6) Don’t play it again, Sam
It’s not that Clive Tyldesley is bitter (he’s got nothing against Sam Matterface – he’s just “a different type of commentator”) but Clive did find his shooting boots pretty well with Ally McCoist during the Holland v Ukraine game. Then he tried way too hard for the France v Germany mainstream shebang. Meanwhile, Sam is still trying his damnedest to find the right tone, like your new youthful bank manager doing bantz in a Halifax advert. But at the moment the substance isn’t there (unless you were listening to Emma Hayes instead).

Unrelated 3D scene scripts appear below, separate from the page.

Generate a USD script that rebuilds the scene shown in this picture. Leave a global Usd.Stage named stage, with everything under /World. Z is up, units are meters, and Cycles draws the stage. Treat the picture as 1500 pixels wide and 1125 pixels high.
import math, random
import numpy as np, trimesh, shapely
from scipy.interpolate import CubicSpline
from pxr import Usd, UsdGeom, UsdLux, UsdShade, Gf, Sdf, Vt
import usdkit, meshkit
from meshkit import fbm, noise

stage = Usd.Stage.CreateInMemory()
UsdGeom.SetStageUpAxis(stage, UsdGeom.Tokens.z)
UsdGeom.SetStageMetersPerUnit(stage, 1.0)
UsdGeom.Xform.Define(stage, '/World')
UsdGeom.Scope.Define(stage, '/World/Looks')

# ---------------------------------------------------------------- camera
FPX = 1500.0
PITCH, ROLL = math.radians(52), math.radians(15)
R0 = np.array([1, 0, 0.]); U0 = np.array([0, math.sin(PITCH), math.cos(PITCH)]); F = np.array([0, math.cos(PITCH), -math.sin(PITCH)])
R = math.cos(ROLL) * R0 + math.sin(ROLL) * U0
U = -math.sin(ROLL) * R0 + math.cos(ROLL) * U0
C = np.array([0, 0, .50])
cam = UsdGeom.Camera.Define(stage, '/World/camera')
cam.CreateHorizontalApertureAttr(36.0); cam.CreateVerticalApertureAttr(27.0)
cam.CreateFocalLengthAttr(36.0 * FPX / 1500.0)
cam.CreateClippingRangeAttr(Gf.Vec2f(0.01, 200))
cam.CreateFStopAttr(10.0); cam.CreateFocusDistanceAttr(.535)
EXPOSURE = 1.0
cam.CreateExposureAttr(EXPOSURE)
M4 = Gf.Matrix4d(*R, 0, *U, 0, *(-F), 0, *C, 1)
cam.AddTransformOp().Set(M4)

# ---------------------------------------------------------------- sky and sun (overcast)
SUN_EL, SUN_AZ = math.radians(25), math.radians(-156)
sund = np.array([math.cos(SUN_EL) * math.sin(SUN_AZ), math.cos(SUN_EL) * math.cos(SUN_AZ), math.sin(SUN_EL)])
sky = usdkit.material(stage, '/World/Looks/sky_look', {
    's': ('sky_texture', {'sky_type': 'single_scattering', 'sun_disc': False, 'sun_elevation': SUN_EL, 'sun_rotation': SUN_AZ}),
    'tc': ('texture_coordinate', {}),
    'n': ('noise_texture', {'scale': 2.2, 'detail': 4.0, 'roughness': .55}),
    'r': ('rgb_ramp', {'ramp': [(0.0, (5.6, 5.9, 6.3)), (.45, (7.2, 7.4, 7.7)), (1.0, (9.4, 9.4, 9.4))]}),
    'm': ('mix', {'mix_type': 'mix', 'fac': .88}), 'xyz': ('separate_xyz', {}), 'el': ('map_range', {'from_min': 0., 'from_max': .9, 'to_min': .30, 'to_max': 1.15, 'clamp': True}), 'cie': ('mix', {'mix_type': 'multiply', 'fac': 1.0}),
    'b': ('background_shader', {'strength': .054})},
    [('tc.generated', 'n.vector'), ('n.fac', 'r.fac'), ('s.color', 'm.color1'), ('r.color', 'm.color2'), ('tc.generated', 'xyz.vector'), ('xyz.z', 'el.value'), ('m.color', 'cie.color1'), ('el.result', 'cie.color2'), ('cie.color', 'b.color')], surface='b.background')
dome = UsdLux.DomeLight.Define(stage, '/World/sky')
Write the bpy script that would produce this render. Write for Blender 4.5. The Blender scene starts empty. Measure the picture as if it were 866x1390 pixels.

Meanwhile, on the other side of the coin, Jonathan Pearce reined it in pretty well when trauma was afoot during the Denmark v Finland.

 

7) Scotland bravehearts flounder
Oh bonny Scotland didn’t come to their own party against the Czechs. When the moment came, even Andy Robertson played it safe by sidefooting rather than blasting with his sabre-rattler of a left foot. As a trailer for the England match, it wasn’t a good look: a goal from the halfway line, several missed opportunities and a soft header conceded just before half-time. And a goalkeeper that excelled but still brought back memories of Alan Rough haplessness as he fell into the net. This was Scotland in all its glorious failure at major tournaments. In 1998, the last time they graced us with their presence they almost drew with Brazil. In 2021, it looks like they have stumbled into somebody’s house party. Leaving might be awkward.

 

8) Spain’s death by possession
It may not be tika taka but Spain’s performance against Sweden in Seville was a grossly ridiculous waste of statistics. Danny Murphy confidently predicted that the Scandinavians wouldn’t be able to hold out with the hosts hogging 80 per cent of the ball. No doubt, he forgot that Liverpool once lost 2-0 to Burnley with…. ahem… 80 per cent of the ball. Spain enjoyed a final figure of 85% possession and 917 passes – the highest figures in a European Championship match since time began – or 1980 to be precise. Do you want to see death by possession and Alvaro Morata doing that missed chance thing he perfected at Chelsea? Be my guest. Luis Enrique needs a tailor. And some socks.

 

9) Harry Kane: a man apart?
Amid the calm reaction surrounding England’s decent start to the tournament, one man stood out: Harry Kane. He wasn’t quite there. In fact, he looked like he had picked up from the tired limbs he shunted around the pitch against Croatia three years before. He only has two goals in his last 11 England starts. Maybe it’s nothing. He’s got a lot on his mind: Eriksen, Tottenham’s manager chase and potentially fresh fields. There is no crisis here. Let’s call it one small step for the long road ahead. Best to peak at the right time.

 

10) Cristiano does not like product placement
Surrounded by an array of sponsors and carefully placed bottles of the wrong sort, Cristiano decided to take ultimate action. A supreme being of athleticism cannot just sit there and let the kids down. Anti-obesity campaigners congratulated him with carefully prepared statements about cynical marketing. He removed the offending fizzy drinks as if they were silver and bronze medallists at the Ballon d’Or. Behind him, of course.